GRUNION
GAZETTE
Sunday, November 17, 2002

Council Gives Queen Mary Construction Rent Credit


By Harry Saltzgaver,
Executive Editor

Operators of Long Beach’s landmark ship will get relief from a cash flow crunch and the city will get an improved piece of property without adding to its own cash flow difficulties after a lease amendment was approved Tuesday night.

The lease changes with Queen’s Seaport Development, Inc., and its CEO, Joseph Prevratil, have been hammered out over the last month in private negotiating sessions. Essentially, the agreement gives QSDI rent credits in exchange for capital improvements on the ship and surrounding property.

“The lease amendments did three things,” said Gary Burroughs, the city auditor who was asked to become involved with the negotiations because of his background with the agreement. “The contract wasn’t as clean as it needed to be, and we fixed that. It gave the city more responsibility for capital improvements, which is proper since we are the landlord. And we can do it without coughing up a check. Finally, we’ve put more of a planning process in place for capital improvements with a rolling five year plan.”

Since Prevratil and QSDI leased the Queen Mary and the surrounding 55 acres nine years ago, the city has received a flat $25,000 a month in rent, plus a percentage on net proceeds. Burroughs said the bill has ranged from $700,000 to $1.2 million a year.

The rent credit, which will be retroactive this year, reimburses QSDI for capital improvements completed on the ship and in relation to the new Carnival Cruise Lines terminal now under construction. The agreement was required by QSDI’s lender, Bar-K Investment, in order to increase the ship’s financing by approximately $5 million. That money will be used to repay a $3 million loan from Carnival to pay for work already underway. The cruise line plans to begin operations here next April.

Acting City Manager Jerry Miller said in his staff report that the lease arrangement was necessary because conduit bonds approved by the City Council earlier this year could not be sold in the current bond market. In the only statement in public session Tuesday night, Miller said the new financing had to be complete before the rent credit would begin.

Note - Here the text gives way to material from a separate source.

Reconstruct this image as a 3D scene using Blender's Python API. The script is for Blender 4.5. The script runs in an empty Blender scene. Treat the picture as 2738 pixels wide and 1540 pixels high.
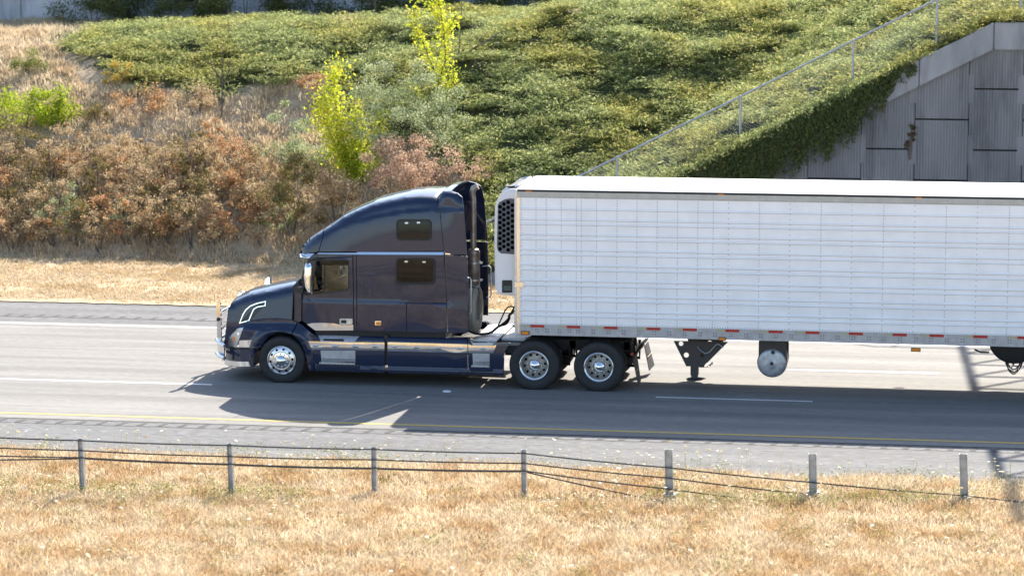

“That nine to zero vote was a wonderful vote of confidence,” Prevratil said Wednesday. “I’m pleased with the way the city staff pitched in and appreciate all the hard work they had to do to get it done. This means the city’s asset, the Queen Mary, will continue to be developed in a timely, quality way.

“I continue to be pleased with the way this public-private partnership is working.”

Conditions of the rent credit include a cap of $1.5 million in the current year and an understanding the credit will be approved only if it doesn’t negatively impact the city’s Tidelands Fund. It guarantees revenue from the Catalina Express dock will continue to go to the Queen Mary reserve fund even if another company uses the facility. Finally, it gives the city veto power over the choice of Prevratil’s successor as CEO.